Recovering Markets

At the beginning of a new year it makes sense to look both back and forward. Last year was characterised by an extraordinary recovery on the equity markets in Eastern Europe, most markets have recorded triple digit gains since their respective bottoms. The recovery should, however, be viewed with the dramatic correction in 2008 in mind.

So the recovery came from a low base and most markets in the region are still not back to pre crisis levels, and handful are still more than 50% down from their respective peaks, which is an important factor to keep in mind when looking ahead. 






Source: Bloomberg as of 091230

A consequence is that valuations in Eastern Europe remain lower than in both developed markets and the main global emerging markets, despite the strong performance in 2009. We expect earnings to be upgraded following substantial cost cutting and underlying growth revisions. Investors are expected to stay focused on the largest and most liquid markets, i.e. Russia, Turkey and Poland. But the smaller markets may see some attention in 2H10.

In general, markets in the region are expected to do well in 2010, as growth and convergence come back on track. The markets do, however, remain vulnerable to any major external shock in the global financial system. In the light of the anticipated stable commodity prices, Russia is expected to do very well, both in terms of economic and earnings recovery. Russia might also surprise on rapidly decreasing inflation, which could be as low as 5-6% in 2010, and along with this, further interest rate cuts. In such an environment, domestically-orientated industries and stocks should perform well. Russia is expected to have the highest EPS growth among the BRIC countries in 2010; 31% according to consensus, with some estimates close to 80%.

Turkey managed to weather the crisis very well, partly due to experience from previous crises; banks were highly capitalised and did not provide large FX loans like in many other Eastern European countries. The market, which is dominated by financials, started to recover early in 2009 on the back of rapid and comprehensive rate cuts, exceeding 1000 basis points. Although the banks moved somewhat ahead of themselves in 1H09, there is still upside potential for the market in 2010 after a correction in late 2009 and due to the fact that industrial companies were very quick to adapt to the new reality. Rating upgrades and renewed rumours about a deal with the IMF supported the market towards the end of the year and made Turkey the best market in Eastern Europe in December and the second best in 2009 overall.
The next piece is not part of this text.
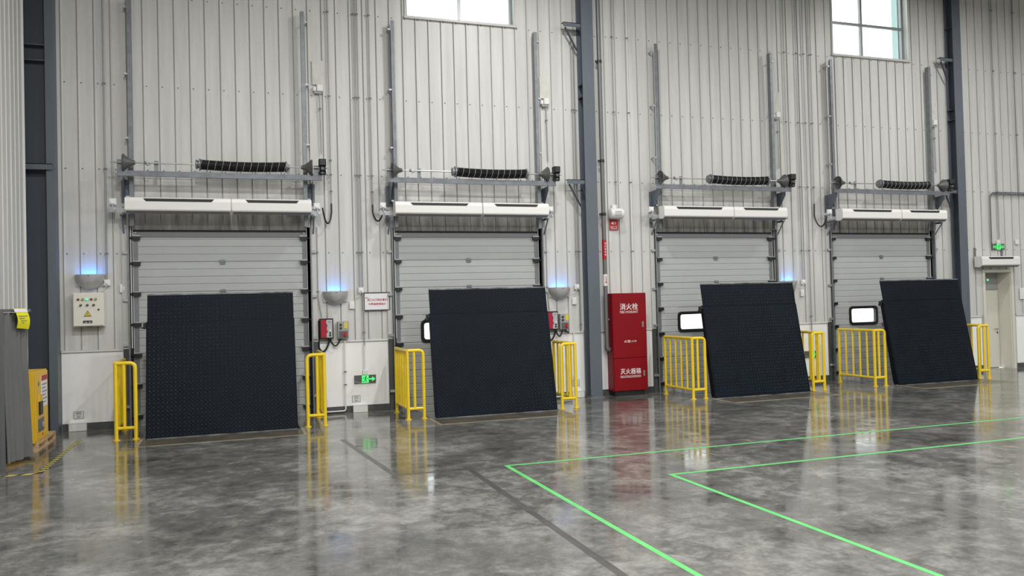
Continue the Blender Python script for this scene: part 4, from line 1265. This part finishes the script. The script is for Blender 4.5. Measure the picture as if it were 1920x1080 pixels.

The smaller Balkan markets have suffered the most during the crisis in terms of performance, due to an exodus of foreign investors and partially leveraged local investors. On the economic front, performance is mixed, but not worse than other parts of Eastern Europe. Some markets are still down more than 60% since the peak. We believe the correction has been unfairly large, but it might take time until investors return to these markets, even though there was significant progress on the political and economic fronts in the region in general and in Serbia in particular during the last months of 2009.

The Baltic markets are somewhat different, as the underlying economies are more troubled at the same time as investors showed, at least temporarily, a renewed interest in 2H09, after TeliaSonera made a bid for the remaining shares in the local telecom operators. A more sustainable interest for the Baltics should emerge once investors are convinced that the economic recovery is on solid ground and the competitiveness issue has been sufficiently addressed. The fact that the growth forecasts started to turn more positive in December is perhaps a first sign that the negative investor sentiment towards the Baltics will eventually change.

Global investors started to put money back into emerging markets in 2009. Inflows to global emerging market funds totalled as much as USD 80bn. The lion’s share was, however, directed to Asia and Latin America. The inflows to Russia and Eastern Europe picked up somewhat towards the end of the year, but were still relatively modest. The outlook for 2010 looks quite different, as Russia is currently the most overweight recommendation by investment strategists in emerging markets. Moreover, 95% of analyst ratings on Russian stocks are “buy” or “hold” – the highest level since Bloomberg began tracking data there in 1997.